The video shows 21 captives presented as 16 peshmerga fighters, two Iraqi army officers & three policemen from Kirkuk


Afp February 22, 2015
An image made available by propaganda Islamist media outlet Welayat Tarablos on February 18, 2015, allegedly shows members of the Islamic State militant group parading in a street in Libya's coastal city of Sirte PHOTO: AFP

BAGHDAD: The Islamic State released a new video on Sunday purporting to show captured Kurdish peshmerga fighters paraded through Iraqi streets in cages.

The video shows 21 captives presented as 16 peshmerga fighters, two Iraqi army officers and three policemen from Kirkuk, a city about 240 kilometres (150 miles) north of Baghdad.

The captives, in orange jumpsuits with their heads lowered, are led to cages in a square surrounded by concrete walls and masked IS fighters carrying pistols.
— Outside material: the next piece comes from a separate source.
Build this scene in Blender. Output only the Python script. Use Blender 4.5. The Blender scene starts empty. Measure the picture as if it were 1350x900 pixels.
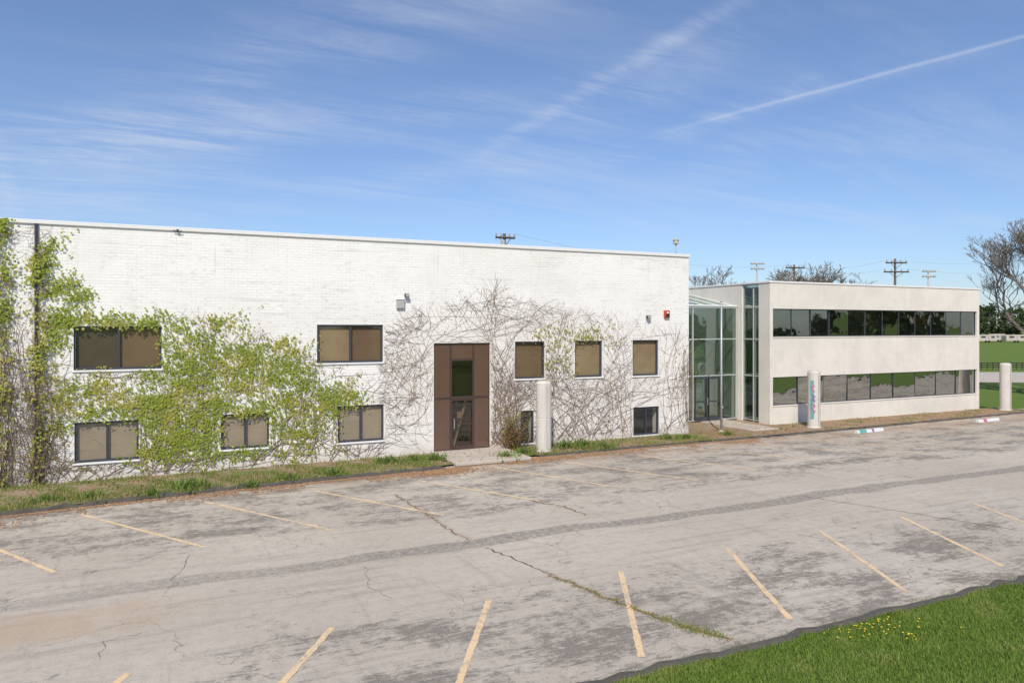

A bearded man in a white turban warns the peshmerga against fighting IS.

Then the caged captives are shown being paraded through the streets on the back of pick-up trucks, as dozens of residents and armed men look on.

The date and location is not specified in the video, but Kurdish sources told AFP it was filmed a week earlier in the main market of Hawija, an IS-held town some 50 kilometres (30 miles) from Kirkuk.

https://twitter.com/SerioSito/status/569438433741045760

The video does not contain any explicit threats to the captives but they are shown at the end kneeling before masked men holding automatic weapons or pistols.

The video also features images from previous IS videos, including of the killing of Jordanian pilot Maaz al-Kassasbeh, who was burned alive in a cage, and the beheadings of 21 Coptic Christians, mainly from Egypt, in Libya.



A peshmerga commander in Kirkuk, General Hiyowa Rash, told AFP that the peshmerga hostages had been captured on January 31 "when Kurdish fighters repelled a terrorist attack by IS targeting Kirkuk."

IS seized swathes of Syria and Iraq last year, declaring a "caliphate" and committing widespread atrocities.